De rechtbank overweegt als volgt. Gelet op artikel 66a, eerste lid onder b van de Vw kan aan eiser een inreisverbod worden opgelegd nu aan hem op 16 juli 2021 een terugkeerbesluit met vertrektermijn 28 dagen opgelegd en hij Nederland niet binnen de gestelde termijn heeft verlaten. In de maatregel wordt overwogen dat eiser het contact met zijn familie en vriendin telefonisch kan voortzetten en zij hem in Turkije kunnen bezoeken, zoals eiser zelf ook aangeeft. De rechtbank is dan ook van oordeel dat de door eiser aangevoerde omstandigheid dat hij veel familie in Nederland heeft kenbaar is meegewogen in de motivering van het inreisverbod. Van strijd met artikel 8 van het EVRM is geen sprake. Voor de conclusie dat het inreisverbod onzorgvuldig tot stand is gekomen en/of niet deugdelijk is gemotiveerd ziet de rechtbank geen aanleiding.
Conclusie en gevolgen
11. De beroepen tegen de maatregel van bewaring en het inreisverbod zijn ongegrond. Voor een proceskostenveroordeling bestaat geen aanleiding.

Beslissing

De rechtbank:
- verklaart de beroepen ongegrond;
- wijst het verzoek om schadevergoeding af.
Deze uitspraak is gedaan door mr. S. Ketelaars-Mast, rechter, in aanwezigheid van mr.
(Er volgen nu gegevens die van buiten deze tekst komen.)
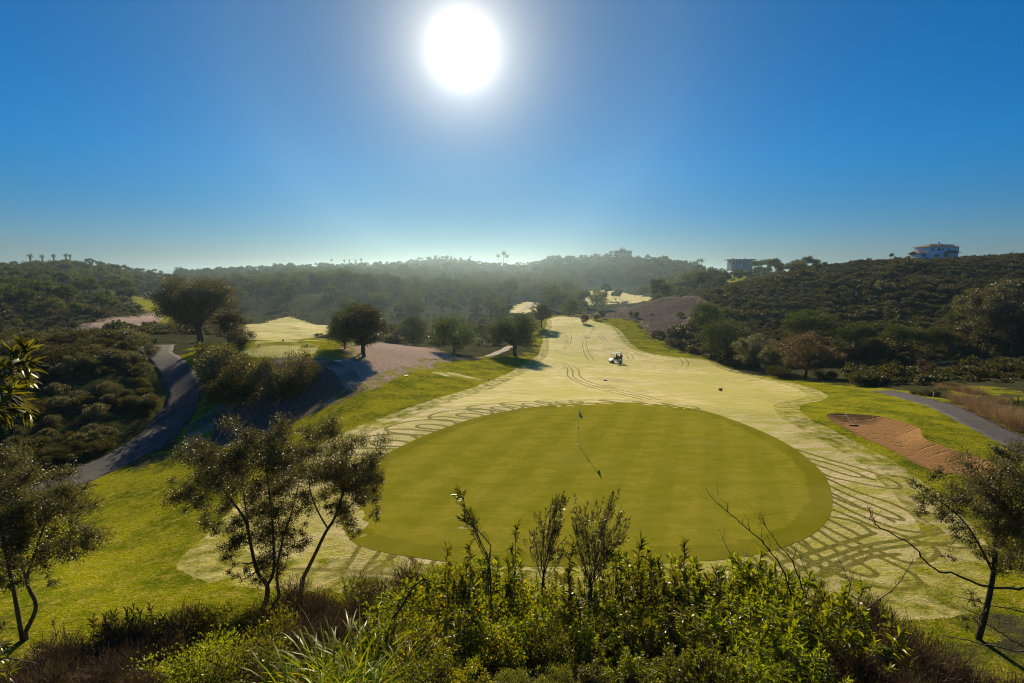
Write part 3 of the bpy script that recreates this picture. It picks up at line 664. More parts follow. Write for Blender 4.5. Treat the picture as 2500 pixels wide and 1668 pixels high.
TPL = {}
def template(key, crown, trunk, cmat, tmat, cname='crown', tname='trunk', smooth=True):
    crown.materials.append(cmat)
    if trunk is not None:
        trunk.materials.append(tmat); trunk.polygons.foreach_set('use_smooth', np.ones(len(trunk.polygons), bool))
    TPL[key] = (crown, trunk, cname, tname); return key
def plant(key, name, x, y, s=1.0, rz=None, label=None, cat=None, group=None, z=None, sx=1.0, sz=1.0, tilt=0.0):
    crown, trunk, cn, tn = TPL[key]
    e = empty(name, (x, y, (Hs(x, y) if z is None else z) - .03), rnd.uniform(0, 6.28) if rz is None else rz, s)
    e.scale = (s * sx, s * sx, s * sz); e.rotation_euler[1] = tilt
    link(cn, crown, e)
    if trunk is not None: link(tn, trunk, e)
    return tag(e, label, cat, group)

def stone_pine(key, seed, n, L, W, mat, H_=8.0, Rr=3.6, full=.5, ncl=34):
    rs = np.random.RandomState(seed)
    zc = H_ * (1 - full / 2); cl = []
    while len(cl) < ncl:
        u = nrm(rs.normal(size=3)); 
        if u[2] < -.35: continue
        f = rs.uniform(.55, .9)
        r = Rr * rs.uniform(.22, .36)
        cl.append((u[0] * Rr * f, u[1] * Rr * f, zc + u[2] * H_ * full / 2 * f * (1 if u[2] > 0 else .8), r, r, r * .72))
    cl = np.array(cl); cm = crown_mesh('crown', rs, cl, n, L, W, .4, .5)
    V, Q = merge(limbs(rs, (0, 0, -.3), (rs.normal() * .15, rs.normal() * .15, H_ * (1 - full) * .75 + .3), cl, .20 * H_ / 8, 5, 8, .12, False))
    template(key, cm, mesh_np('trunk', V, Q), mat, M_BARK)
def round_pine(key, seed, n, L, W, mat, H_=8.0, Rr=4.0, ncl=46):
    rs = np.random.RandomState(seed)
    cl = ell_clumps(rs, ncl, (0, 0, H_ * .52), (Rr, Rr, H_ * .46), Rr * .30, .78, .6, .85)
    cl = np.vstack([cl, [[0, 0, H_ * .5, Rr * .6, Rr * .6, H_ * .33]]])
    cm = crown_mesh('crown', rs, cl, n, L, W, .42, .5)
    V, Q = merge(limbs(rs, (0, 0, -.3), (0, 0, H_ * .3), cl, .2, 5, 6, .1, False))
    template(key, cm, mesh_np('trunk', V, Q), mat, M_BARK)
# far trees (few leaves, seen a few pixels high)
for k, (sd, fl, hh, rr) in enumerate([(11, .74, 8, 3.5), (12, .86, 8, 3.3), (13, .62, 9, 4.0), (14, .92, 7, 3.5)]):
    stone_pine('fp%d' % k, sd, 3600, .38, .20, M_PINEF, hh, rr, fl, 30)
round_pine('fr0', 21, 3800, .38, .20, M_PINEF, 7.5, 3.8, 40)
round_pine('fr1', 22, 3600, .36, .20, M_SCRUB, 6.5, 3.6, 36)
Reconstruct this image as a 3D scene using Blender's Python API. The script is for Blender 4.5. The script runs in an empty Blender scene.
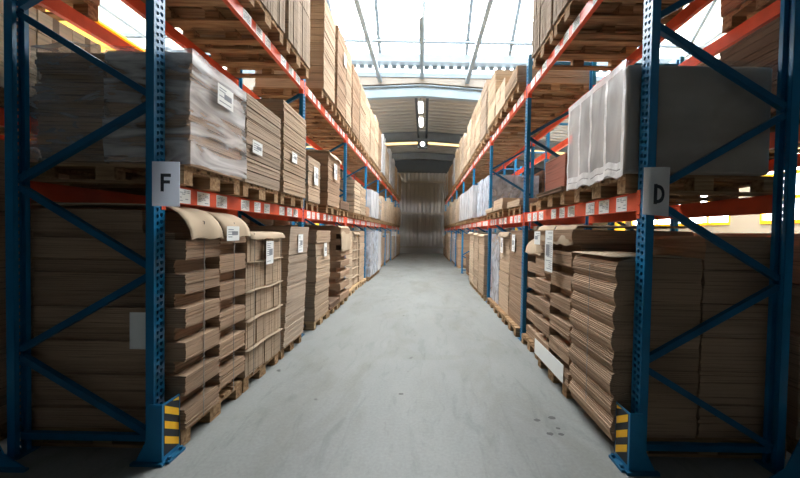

H.A. van der Wal, griffier en openbaar gemaakt door middel van geanonimiseerde publicatie op rechtspraak.nl.
De uitspraak is bekendgemaakt op:
Rechtsmiddel
Tegen deze uitspraak voor zover die over de maatregel van bewaring gaat, kan hoger beroep worden ingesteld bij de Afdeling bestuursrechtspraak van de Raad van State binnen één week na de dag van bekendmaking.
Tegen deze uitspraak voor zover die over het inreisverbod gaat, kan hoger beroep worden ingesteld bij de Afdeling bestuursrechtspraak van de Raad van State binnen vier weken na de dag van bekendmaking.